Ray Romano has expressed sincere interest in participating in a celebrity edition, Moonves said. "It would be like 10 days [of filming] without their assistants, no room service, no showers, no cell phones, no fax machines. The idea is every two days you'd vote somebody off. That's what scares the heck out of them. To be rejected in front of 20 million people would be devastating for an actor."

CBS's less popular, more controversial "reality" show "Big Brother 2" was also a topic of questions directed at network executives, particularly following the expulsion of 26-year-old Justin Sebik for playfully pulling a knife on Krista, a fellow contestant.

After his dismissal, news organizations discovered Sebik, a bartender from Bayonne, N.J., had been arrested five times in his hometown, twice for minor robberies and three times for simple assault (The New York Times reported in all cases the charges were dismissed).

"We were as thorough as we could be [in doing his background check]," said CBS Entertainment president Nancy Tellem. "That's the risk you run."

Moonves characterized "Big Brother" as an experiment, and he said the sources who told CBS investigators Justin had a clean record, told reporters the truth about his past after the knife incident.

"Are we conscious of everything on the show? Absolutely. Are we concerned about what's on the show? Absolutely," Moonves said. "Clearly we did not expect that result from Justin. We had a clean psychological profile on him, a clean criminal background check.... We didn't think he'd have antisocial behavior. We were surprised by what happened."

In a comparatively minor "BB2" controversy, The Smoking Gun Web site revealed contestant Michael Carri was arrested in 1996 for sneaking onto the set of "Batman & Robin" and taking pictures. He was sentenced to three years probation. CBS officials said they knew of that arrest and didn't consider it a problem.

Tellem said so far 14,000 people have paid about $20 each to watch live Web feeds from the "BB2" house.

Ben who?

Brothers Gary and Dave Alan Johnson, who produce "Doc" for Pax TV, know about the Pax situation in Pittsburgh from their sister, Jean Doss, a US Airways flight attendant living in Coraopolis.
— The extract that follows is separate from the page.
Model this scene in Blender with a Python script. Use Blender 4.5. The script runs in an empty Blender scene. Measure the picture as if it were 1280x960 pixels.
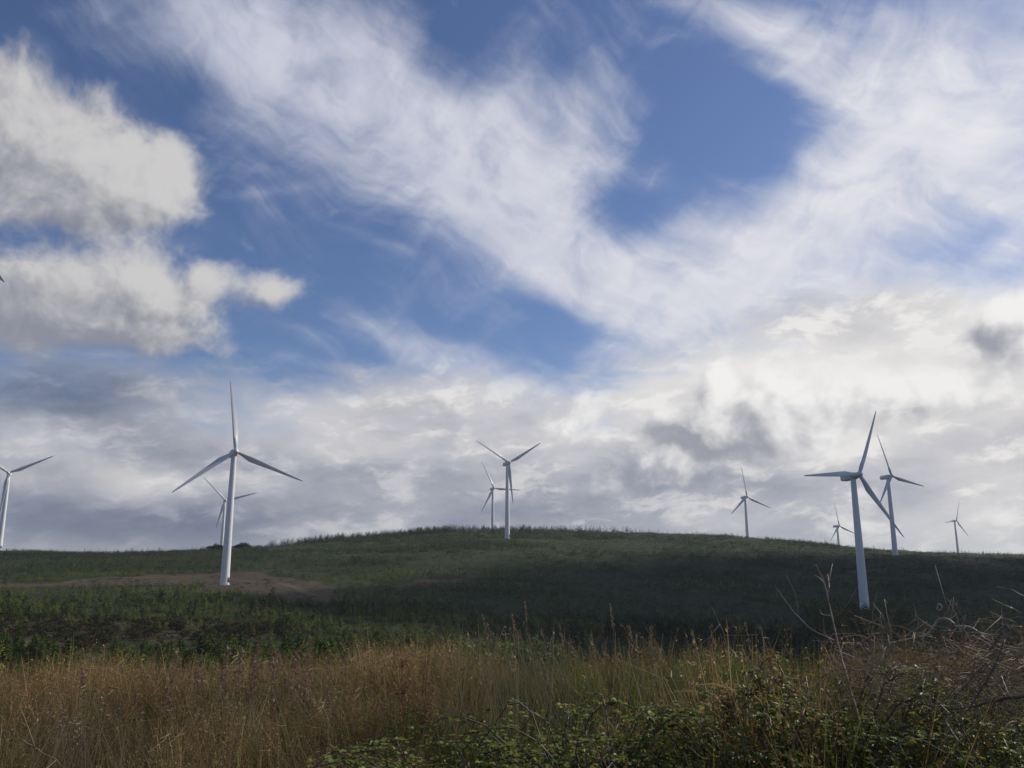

She bought a direct broadcast satellite system so she could watch "Doc." (Pax is carried by DirecTV and Dish Network, but not area cable systems.)

The Johnson brothers also worked on the warm, too short-lived 1993 family drama "Against the Grain." On "Grain" they gave a young Ben Affleck his first prime-time series job, casting him as a reluctant high school football player.

"When we were casting that, the network didn't want him," Gary Johnson said. "It went down to the wire and the network finally said, 'All right, we'll do it.' What Warren Littlefield had said was, 'I just don't ever see this guy on the cover of a magazine.' "

Johnson said his brother sent NBC executives a copy of GQ years later when Affleck appeared on the cover.

Elected

Yours truly was elected secretary of the Television Critics Association Saturday at the organization's semi-annual business meeting after serving two years as a board member. Diane Werts of Newsday in Long Island was elected president, and Kay McFadden of The Seattle Times was elected vice president.

TCA was founded in 1978 "to maintain and improve professional standards of television criticism, reporting and editing; to increase the public's understanding of television; to improve television as an important element in American life and culture."

The organization is comprised of 200 professional journalists from the United States and Canada, representing newspapers, magazines, wire services and online publications.

Post-Gazette TV Editor Rob Owen is attending the Television Critics Association summer press tour.